I am using a GeForce 5200 (PCI) as my display adapter, and the 8800 GTS as the GPU. The Windows desktop is NOT extended to the 8800.
While this prevents the maching from hanging on kernel runs longer than 5 seconds, such kernels return with an “unspecified launch failure.”
Questions for the panel:
Is it possible to run kernels longer than 5 seconds under Windows XP – say, with two PCIe cards and a different motherboard? Has anyone got it to work? (If so, what’s your configuration?)
If it’s not possible, is this limit permanent for Windows – one card, two or more cards, whatever?
Sorry for the confusion. The problem is NOT solved by the above. The machine doesn’t hang, but the kernel launch reports timeouts and doesn’t start. However now it fails on 7 seconds… :(
I wish there was more information on this problem. I’m new to CUDA programming but this problem could end my attempts at it. Does this mean that a CUDA program cannot last for more than 5 seconds or that an individual kernel launch cannot run on the machine for more than 5 seconds.
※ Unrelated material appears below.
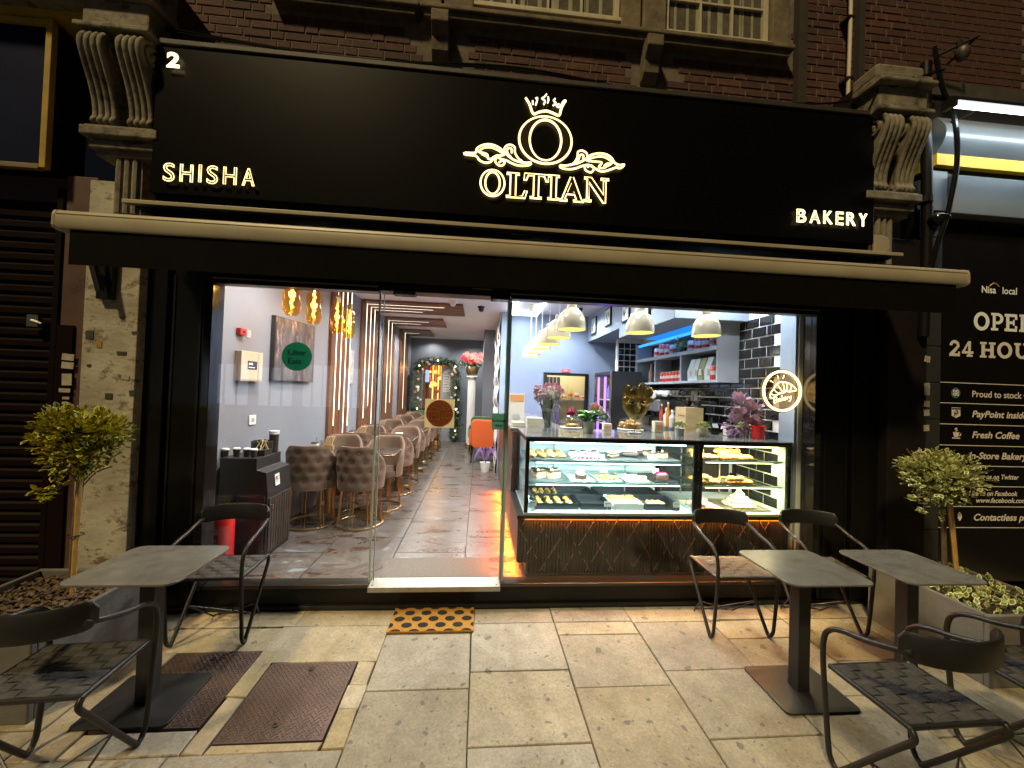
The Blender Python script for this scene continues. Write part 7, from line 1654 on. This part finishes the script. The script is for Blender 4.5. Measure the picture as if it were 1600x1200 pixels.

For example, if my program is executing a fluid solver and my kernel updates the flow field through one time step, does this mean that as long as the kernel can update the flow field in under 5 seconds I can simply re-run the kernel through as many time steps as I want. OR does it mean that my whole simulation has to finish in under 5 seconds!
Each individual kernel launch must be under 5 seconds. I wouldn’t worry about it for you application. Each timestep is likely to take only a few tens of microseconds. If you make your simulation big enough to need 5 seconds of processing time, you will run out of memory on the device.